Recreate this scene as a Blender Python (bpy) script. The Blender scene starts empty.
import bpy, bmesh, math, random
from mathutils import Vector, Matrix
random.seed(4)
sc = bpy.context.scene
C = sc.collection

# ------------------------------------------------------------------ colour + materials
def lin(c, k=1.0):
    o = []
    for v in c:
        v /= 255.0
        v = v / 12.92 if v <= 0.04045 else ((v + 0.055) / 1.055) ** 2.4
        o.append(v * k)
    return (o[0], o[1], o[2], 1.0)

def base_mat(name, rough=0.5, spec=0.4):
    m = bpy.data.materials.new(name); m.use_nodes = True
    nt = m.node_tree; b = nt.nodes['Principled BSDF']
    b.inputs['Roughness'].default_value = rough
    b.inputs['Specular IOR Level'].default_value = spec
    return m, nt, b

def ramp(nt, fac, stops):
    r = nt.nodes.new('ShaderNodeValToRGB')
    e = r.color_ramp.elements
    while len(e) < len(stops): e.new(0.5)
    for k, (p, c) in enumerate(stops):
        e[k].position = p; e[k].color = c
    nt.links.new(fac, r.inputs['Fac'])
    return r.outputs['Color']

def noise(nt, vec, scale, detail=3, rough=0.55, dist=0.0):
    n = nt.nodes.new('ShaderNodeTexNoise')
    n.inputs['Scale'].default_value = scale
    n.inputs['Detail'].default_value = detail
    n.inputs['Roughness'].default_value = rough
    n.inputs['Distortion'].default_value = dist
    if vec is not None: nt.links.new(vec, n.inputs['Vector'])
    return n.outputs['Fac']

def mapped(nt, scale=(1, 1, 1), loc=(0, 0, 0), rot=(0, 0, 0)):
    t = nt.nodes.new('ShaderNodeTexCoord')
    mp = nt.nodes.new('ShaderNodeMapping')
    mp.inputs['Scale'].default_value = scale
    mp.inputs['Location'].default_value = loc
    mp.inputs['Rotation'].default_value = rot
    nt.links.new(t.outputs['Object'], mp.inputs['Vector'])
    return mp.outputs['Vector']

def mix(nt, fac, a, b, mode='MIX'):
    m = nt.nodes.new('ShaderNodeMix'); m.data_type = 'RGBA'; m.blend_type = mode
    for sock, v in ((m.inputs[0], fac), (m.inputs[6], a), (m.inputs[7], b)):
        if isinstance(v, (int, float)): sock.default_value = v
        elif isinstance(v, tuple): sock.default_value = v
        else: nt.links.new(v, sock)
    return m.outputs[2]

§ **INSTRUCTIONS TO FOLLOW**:
Set down, exactly as written, each line of the data from its opening line through the one containing "return (o[0], o[1], o[2], 1.0)". Output nothing more.

§ **RESULT**:
Recreate this scene as a Blender Python (bpy) script. The Blender scene starts empty.
import bpy, bmesh, math, random
from mathutils import Vector, Matrix
random.seed(4)
sc = bpy.context.scene
C = sc.collection

# ------------------------------------------------------------------ colour + materials
def lin(c, k=1.0):
    o = []
    for v in c:
        v /= 255.0
        v = v / 12.92 if v <= 0.04045 else ((v + 0.055) / 1.055) ** 2.4
        o.append(v * k)
    return (o[0], o[1], o[2], 1.0)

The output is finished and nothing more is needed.